[RECORDED INFORMATION]:
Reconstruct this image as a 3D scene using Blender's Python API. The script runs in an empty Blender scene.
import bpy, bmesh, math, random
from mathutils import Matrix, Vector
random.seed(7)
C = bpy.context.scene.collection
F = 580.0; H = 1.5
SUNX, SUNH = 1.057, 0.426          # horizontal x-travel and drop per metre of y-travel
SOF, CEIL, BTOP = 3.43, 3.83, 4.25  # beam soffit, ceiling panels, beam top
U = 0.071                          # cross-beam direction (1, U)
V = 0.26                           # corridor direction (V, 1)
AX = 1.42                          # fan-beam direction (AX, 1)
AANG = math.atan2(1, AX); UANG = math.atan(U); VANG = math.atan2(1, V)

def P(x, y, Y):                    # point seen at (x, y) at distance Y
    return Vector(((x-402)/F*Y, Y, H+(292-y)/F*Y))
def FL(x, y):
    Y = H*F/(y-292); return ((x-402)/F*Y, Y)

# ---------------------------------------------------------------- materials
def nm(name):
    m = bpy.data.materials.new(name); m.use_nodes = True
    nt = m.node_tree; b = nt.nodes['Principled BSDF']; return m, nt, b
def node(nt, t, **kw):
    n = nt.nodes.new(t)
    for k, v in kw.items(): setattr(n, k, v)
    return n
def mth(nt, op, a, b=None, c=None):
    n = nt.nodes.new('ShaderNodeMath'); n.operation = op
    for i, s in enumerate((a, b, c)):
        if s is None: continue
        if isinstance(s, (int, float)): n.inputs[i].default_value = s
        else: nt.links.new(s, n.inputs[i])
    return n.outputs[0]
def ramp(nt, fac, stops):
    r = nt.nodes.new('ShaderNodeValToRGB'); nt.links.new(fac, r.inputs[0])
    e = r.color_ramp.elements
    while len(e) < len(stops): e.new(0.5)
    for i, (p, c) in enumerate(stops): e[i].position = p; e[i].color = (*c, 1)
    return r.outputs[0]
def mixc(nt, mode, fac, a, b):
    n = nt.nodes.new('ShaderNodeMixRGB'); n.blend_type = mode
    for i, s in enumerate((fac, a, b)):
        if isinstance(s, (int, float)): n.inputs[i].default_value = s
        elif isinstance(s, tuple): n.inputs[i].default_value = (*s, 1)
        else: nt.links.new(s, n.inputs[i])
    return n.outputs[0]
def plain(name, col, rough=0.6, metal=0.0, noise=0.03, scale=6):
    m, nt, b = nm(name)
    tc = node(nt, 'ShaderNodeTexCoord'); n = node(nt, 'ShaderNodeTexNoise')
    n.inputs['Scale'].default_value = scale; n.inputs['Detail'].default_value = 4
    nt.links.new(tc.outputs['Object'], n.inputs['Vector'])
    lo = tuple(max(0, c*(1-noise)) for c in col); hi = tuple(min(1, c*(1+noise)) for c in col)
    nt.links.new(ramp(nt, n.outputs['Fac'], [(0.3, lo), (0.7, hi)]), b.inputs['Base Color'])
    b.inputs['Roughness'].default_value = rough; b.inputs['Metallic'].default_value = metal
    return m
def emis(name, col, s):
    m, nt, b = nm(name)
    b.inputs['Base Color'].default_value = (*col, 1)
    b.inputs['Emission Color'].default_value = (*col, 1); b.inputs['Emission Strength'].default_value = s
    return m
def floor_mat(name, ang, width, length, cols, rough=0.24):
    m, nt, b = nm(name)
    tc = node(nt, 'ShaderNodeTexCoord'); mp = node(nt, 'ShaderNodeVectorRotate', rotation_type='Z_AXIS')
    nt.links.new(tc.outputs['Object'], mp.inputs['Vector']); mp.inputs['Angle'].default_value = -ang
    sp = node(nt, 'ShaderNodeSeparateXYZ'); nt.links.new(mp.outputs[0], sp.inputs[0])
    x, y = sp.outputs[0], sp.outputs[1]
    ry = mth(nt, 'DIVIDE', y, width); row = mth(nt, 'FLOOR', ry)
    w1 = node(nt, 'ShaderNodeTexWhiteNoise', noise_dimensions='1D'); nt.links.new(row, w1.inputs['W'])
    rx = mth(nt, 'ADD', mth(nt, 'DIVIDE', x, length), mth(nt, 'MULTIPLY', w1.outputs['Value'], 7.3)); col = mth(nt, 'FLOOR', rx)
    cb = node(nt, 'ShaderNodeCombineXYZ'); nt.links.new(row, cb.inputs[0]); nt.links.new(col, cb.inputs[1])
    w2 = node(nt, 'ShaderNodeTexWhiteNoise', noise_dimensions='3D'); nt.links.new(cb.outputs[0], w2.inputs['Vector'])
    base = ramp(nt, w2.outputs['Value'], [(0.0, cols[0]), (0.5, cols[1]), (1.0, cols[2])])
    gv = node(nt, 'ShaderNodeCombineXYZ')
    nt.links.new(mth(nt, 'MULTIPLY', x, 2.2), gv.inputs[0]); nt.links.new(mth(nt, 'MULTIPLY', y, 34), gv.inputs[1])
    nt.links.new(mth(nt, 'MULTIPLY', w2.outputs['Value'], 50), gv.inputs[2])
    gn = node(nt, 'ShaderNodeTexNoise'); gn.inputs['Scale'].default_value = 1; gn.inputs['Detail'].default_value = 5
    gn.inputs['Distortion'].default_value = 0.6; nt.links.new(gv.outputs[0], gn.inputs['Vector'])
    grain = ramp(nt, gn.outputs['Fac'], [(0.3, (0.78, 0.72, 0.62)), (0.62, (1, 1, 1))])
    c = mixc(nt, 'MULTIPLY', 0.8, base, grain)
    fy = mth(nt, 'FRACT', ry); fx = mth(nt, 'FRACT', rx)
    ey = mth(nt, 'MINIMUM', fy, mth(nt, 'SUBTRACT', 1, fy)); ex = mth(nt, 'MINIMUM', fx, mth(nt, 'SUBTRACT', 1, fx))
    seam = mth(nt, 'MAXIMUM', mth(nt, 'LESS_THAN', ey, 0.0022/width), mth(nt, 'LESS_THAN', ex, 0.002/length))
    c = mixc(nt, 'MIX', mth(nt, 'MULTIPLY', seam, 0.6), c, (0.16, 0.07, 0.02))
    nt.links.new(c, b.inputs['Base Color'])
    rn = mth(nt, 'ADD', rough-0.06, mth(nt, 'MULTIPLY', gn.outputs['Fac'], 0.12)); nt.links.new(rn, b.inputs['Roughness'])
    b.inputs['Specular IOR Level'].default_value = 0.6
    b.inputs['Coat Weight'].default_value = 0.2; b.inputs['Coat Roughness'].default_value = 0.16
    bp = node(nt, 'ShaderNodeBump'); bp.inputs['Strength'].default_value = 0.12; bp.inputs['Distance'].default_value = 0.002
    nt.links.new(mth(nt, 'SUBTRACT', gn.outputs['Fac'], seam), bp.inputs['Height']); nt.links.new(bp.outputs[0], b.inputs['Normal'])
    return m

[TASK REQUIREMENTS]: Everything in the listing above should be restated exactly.

[EXPECTED OUTPUT]:
Reconstruct this image as a 3D scene using Blender's Python API. The script runs in an empty Blender scene.
import bpy, bmesh, math, random
from mathutils import Matrix, Vector
random.seed(7)
C = bpy.context.scene.collection
F = 580.0; H = 1.5
SUNX, SUNH = 1.057, 0.426          # horizontal x-travel and drop per metre of y-travel
SOF, CEIL, BTOP = 3.43, 3.83, 4.25  # beam soffit, ceiling panels, beam top
U = 0.071                          # cross-beam direction (1, U)
V = 0.26                           # corridor direction (V, 1)
AX = 1.42                          # fan-beam direction (AX, 1)
AANG = math.atan2(1, AX); UANG = math.atan(U); VANG = math.atan2(1, V)

def P(x, y, Y):                    # point seen at (x, y) at distance Y
    return Vector(((x-402)/F*Y, Y, H+(292-y)/F*Y))
def FL(x, y):
    Y = H*F/(y-292); return ((x-402)/F*Y, Y)

# ---------------------------------------------------------------- materials
def nm(name):
    m = bpy.data.materials.new(name); m.use_nodes = True
    nt = m.node_tree; b = nt.nodes['Principled BSDF']; return m, nt, b
def node(nt, t, **kw):
    n = nt.nodes.new(t)
    for k, v in kw.items(): setattr(n, k, v)
    return n
def mth(nt, op, a, b=None, c=None):
    n = nt.nodes.new('ShaderNodeMath'); n.operation = op
    for i, s in enumerate((a, b, c)):
        if s is None: continue
        if isinstance(s, (int, float)): n.inputs[i].default_value = s
        else: nt.links.new(s, n.inputs[i])
    return n.outputs[0]
def ramp(nt, fac, stops):
    r = nt.nodes.new('ShaderNodeValToRGB'); nt.links.new(fac, r.inputs[0])
    e = r.color_ramp.elements
    while len(e) < len(stops): e.new(0.5)
    for i, (p, c) in enumerate(stops): e[i].position = p; e[i].color = (*c, 1)
    return r.outputs[0]
def mixc(nt, mode, fac, a, b):
    n = nt.nodes.new('ShaderNodeMixRGB'); n.blend_type = mode
    for i, s in enumerate((fac, a, b)):
        if isinstance(s, (int, float)): n.inputs[i].default_value = s
        elif isinstance(s, tuple): n.inputs[i].default_value = (*s, 1)
        else: nt.links.new(s, n.inputs[i])
    return n.outputs[0]
def plain(name, col, rough=0.6, metal=0.0, noise=0.03, scale=6):
    m, nt, b = nm(name)
    tc = node(nt, 'ShaderNodeTexCoord'); n = node(nt, 'ShaderNodeTexNoise')
    n.inputs['Scale'].default_value = scale; n.inputs['Detail'].default_value = 4
    nt.links.new(tc.outputs['Object'], n.inputs['Vector'])
    lo = tuple(max(0, c*(1-noise)) for c in col); hi = tuple(min(1, c*(1+noise)) for c in col)
    nt.links.new(ramp(nt, n.outputs['Fac'], [(0.3, lo), (0.7, hi)]), b.inputs['Base Color'])
    b.inputs['Roughness'].default_value = rough; b.inputs['Metallic'].default_value = metal
    return m
def emis(name, col, s):
    m, nt, b = nm(name)
    b.inputs['Base Color'].default_value = (*col, 1)
    b.inputs['Emission Color'].default_value = (*col, 1); b.inputs['Emission Strength'].default_value = s
    return m
def floor_mat(name, ang, width, length, cols, rough=0.24):
    m, nt, b = nm(name)
    tc = node(nt, 'ShaderNodeTexCoord'); mp = node(nt, 'ShaderNodeVectorRotate', rotation_type='Z_AXIS')
    nt.links.new(tc.outputs['Object'], mp.inputs['Vector']); mp.inputs['Angle'].default_value = -ang
    sp = node(nt, 'ShaderNodeSeparateXYZ'); nt.links.new(mp.outputs[0], sp.inputs[0])
    x, y = sp.outputs[0], sp.outputs[1]
    ry = mth(nt, 'DIVIDE', y, width); row = mth(nt, 'FLOOR', ry)
    w1 = node(nt, 'ShaderNodeTexWhiteNoise', noise_dimensions='1D'); nt.links.new(row, w1.inputs['W'])
    rx = mth(nt, 'ADD', mth(nt, 'DIVIDE', x, length), mth(nt, 'MULTIPLY', w1.outputs['Value'], 7.3)); col = mth(nt, 'FLOOR', rx)
    cb = node(nt, 'ShaderNodeCombineXYZ'); nt.links.new(row, cb.inputs[0]); nt.links.new(col, cb.inputs[1])
    w2 = node(nt, 'ShaderNodeTexWhiteNoise', noise_dimensions='3D'); nt.links.new(cb.outputs[0], w2.inputs['Vector'])
    base = ramp(nt, w2.outputs['Value'], [(0.0, cols[0]), (0.5, cols[1]), (1.0, cols[2])])
    gv = node(nt, 'ShaderNodeCombineXYZ')
    nt.links.new(mth(nt, 'MULTIPLY', x, 2.2), gv.inputs[0]); nt.links.new(mth(nt, 'MULTIPLY', y, 34), gv.inputs[1])
    nt.links.new(mth(nt, 'MULTIPLY', w2.outputs['Value'], 50), gv.inputs[2])
    gn = node(nt, 'ShaderNodeTexNoise'); gn.inputs['Scale'].default_value = 1; gn.inputs['Detail'].default_value = 5
    gn.inputs['Distortion'].default_value = 0.6; nt.links.new(gv.outputs[0], gn.inputs['Vector'])
    grain = ramp(nt, gn.outputs['Fac'], [(0.3, (0.78, 0.72, 0.62)), (0.62, (1, 1, 1))])
    c = mixc(nt, 'MULTIPLY', 0.8, base, grain)
    fy = mth(nt, 'FRACT', ry); fx = mth(nt, 'FRACT', rx)
    ey = mth(nt, 'MINIMUM', fy, mth(nt, 'SUBTRACT', 1, fy)); ex = mth(nt, 'MINIMUM', fx, mth(nt, 'SUBTRACT', 1, fx))
    seam = mth(nt, 'MAXIMUM', mth(nt, 'LESS_THAN', ey, 0.0022/width), mth(nt, 'LESS_THAN', ex, 0.002/length))
    c = mixc(nt, 'MIX', mth(nt, 'MULTIPLY', seam, 0.6), c, (0.16, 0.07, 0.02))
    nt.links.new(c, b.inputs['Base Color'])
    rn = mth(nt, 'ADD', rough-0.06, mth(nt, 'MULTIPLY', gn.outputs['Fac'], 0.12)); nt.links.new(rn, b.inputs['Roughness'])
    b.inputs['Specular IOR Level'].default_value = 0.6
    b.inputs['Coat Weight'].default_value = 0.2; b.inputs['Coat Roughness'].default_value = 0.16
    bp = node(nt, 'ShaderNodeBump'); bp.inputs['Strength'].default_value = 0.12; bp.inputs['Distance'].default_value = 0.002
    nt.links.new(mth(nt, 'SUBTRACT', gn.outputs['Fac'], seam), bp.inputs['Height']); nt.links.new(bp.outputs[0], b.inputs['Normal'])
    return m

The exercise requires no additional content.